2019-03-08_15-10-11.png

Then set it up something like this:

 

2019-03-08_15-10-58.png

 

1. Simulation Mode will not add anything to your system, but will run the discovery job and show you what it finds.  Good way to see what is going to happen with out actually resetting anything in production

2. Choose the type of dependency, all three is perfectly fine if you want

3. If you want to only run on certain machines, or not run on certain machines,  use these filters

4. Choose whether the AD account and it's dependencies should be reset automatically by Passwordstate or not. 

5. Choose a Password List to dump all discovered accounts into.  Make sure the Password List you create has "Enabled For Resets" ticked under it's properties, or you won't see it in this drop down

6. Set a dummy password which will be set in Passwordstate until the first automatic reset takes place.  
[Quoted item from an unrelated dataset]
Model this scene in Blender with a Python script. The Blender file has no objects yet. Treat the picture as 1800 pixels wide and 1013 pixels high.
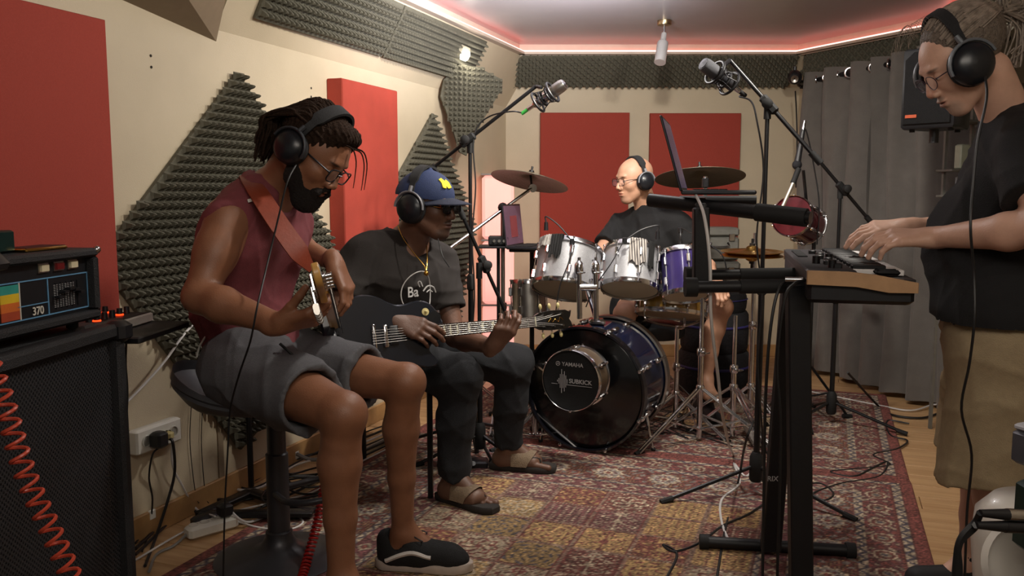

7. Make sure you have AD Privileged Account under Administration -> Privileged Accounts ready to select.  This AD account needs permissions to connect to your server and reset passwords on the machine. 

 

That should be it for now, but hopefully this get you started and saves you a bucket load of time.  Next build we are also releasing a brand new AD Discovery job, which will allow you to scan OU's or AD Security Groups for shared accounts that aren't being used on things like Window Services.  more to come with this:)

 

Hope this helps, And now, just like that, you're an expert....Much quicker to master than Fortnite.